Voici enfin mes préférences purement personnelles qui ne gênent en rien la lecture ou l’utilisation de Trip to Skye
TtS
p. 165 : dans l’exemple de la scène de répit, je pense qu’il aurait été pertinent de rappeler la phrase rituelle “Tu reprends ton souffle” pour bien l’ancrer
SdS
p. 137 : dans l’article sur la Vinomancie il est question d’éviter d’être treize à table, et vu que je ne me souviens pas d’autre référence au chiffre 13 portant malheur dans le monde de Skye, j’ai automatiquement fait le lien avec la coutume du monde réel et ça m’a un peu sorti de mon immersion
Partas : la référence à Sparte me hérisse toujours un peu le poil depuis que j’ai lu une série d’articles sur le blog de l’historien Bret Devereaux qui démonte le mythe de la supériorité militaire spartiate tout en montrant quelles horribles personnes ils étaient globalement. (https://acoup.blog/2019/08/16/collectio ... an-school/) Je conseille globalement l’ensemble de son blog où il applique son regard d’historien militaire aux représentations de la pop culture(notamment Le Seigneur des Anneaux et Game of Thrones), avec justesse et drôlerie
Podcast pendant ce temps là à la Baro - relecture avec Darky
A un moment vous cherchez un équivalent au waste du terme anglais wastelands. L’expression qui m’est venue en tête à ce moment-là est terre gaste, qui est liée étymologiquement avec waste d’ailleurs, et qui apparaît surtout dans la légende arthurienne (réf Wikipédia : https://fr.wikipedia.org/wiki/G%C3%A2tine)

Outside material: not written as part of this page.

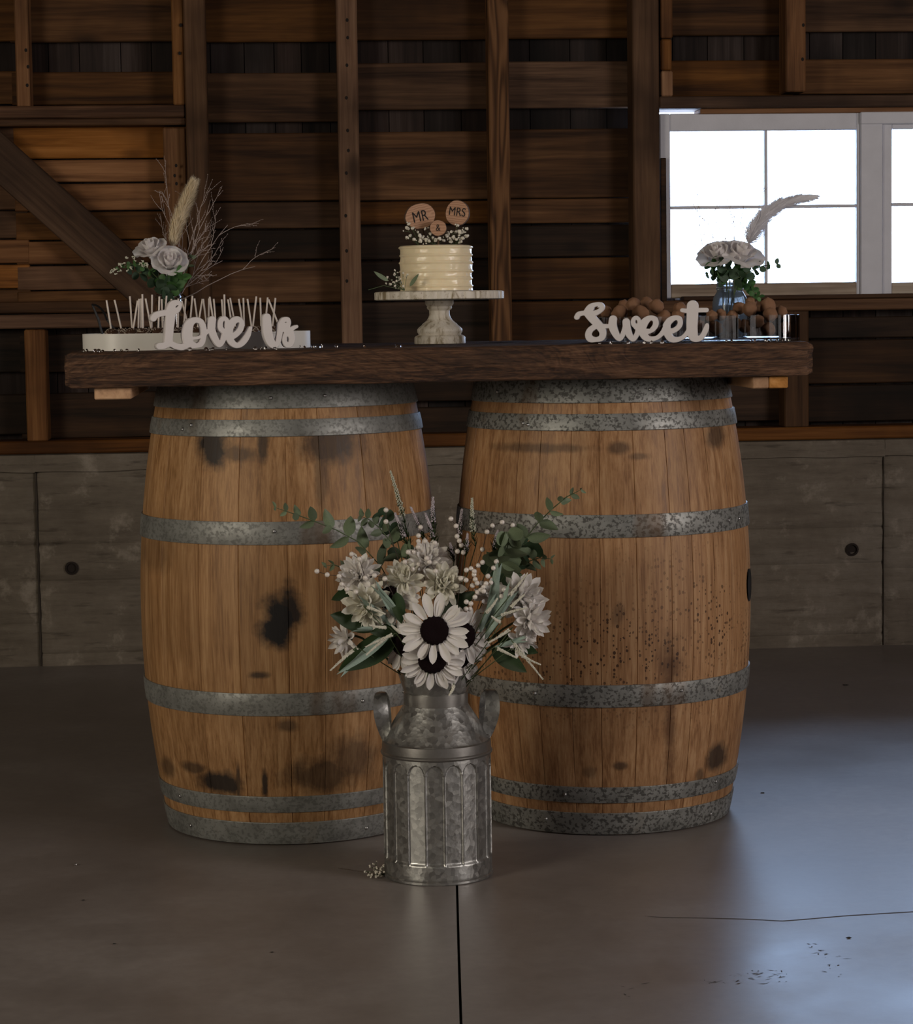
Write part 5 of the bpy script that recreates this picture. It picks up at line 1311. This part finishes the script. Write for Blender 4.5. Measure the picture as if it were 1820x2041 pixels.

En conclusion Trip to Skye est à mes yeux une grande réussite jeuderôlogique, avec un système de jeu très bien défini, une grande cohérence entre ses règles et son univers, et un monde qui ouvre grand les portes et les fenêtres de l'imaginaires. Ca me semble être un très bon outil pour l’initiation, en commençant avec des aventures de cape et d’épée piratesques et picaresques assez simples avec un éventuel grand final métaphysique, le tout supporté par un système de résolution facile à prendre en main (littéralement).
Bref je n’ai qu’une hâte : le faire jouer, et un regret : avoir lu Secrets de Skye et ne pas pouvoir découvrir les secrets en jeu (même si les découvrir au cours de la lecture était déjà bien cool).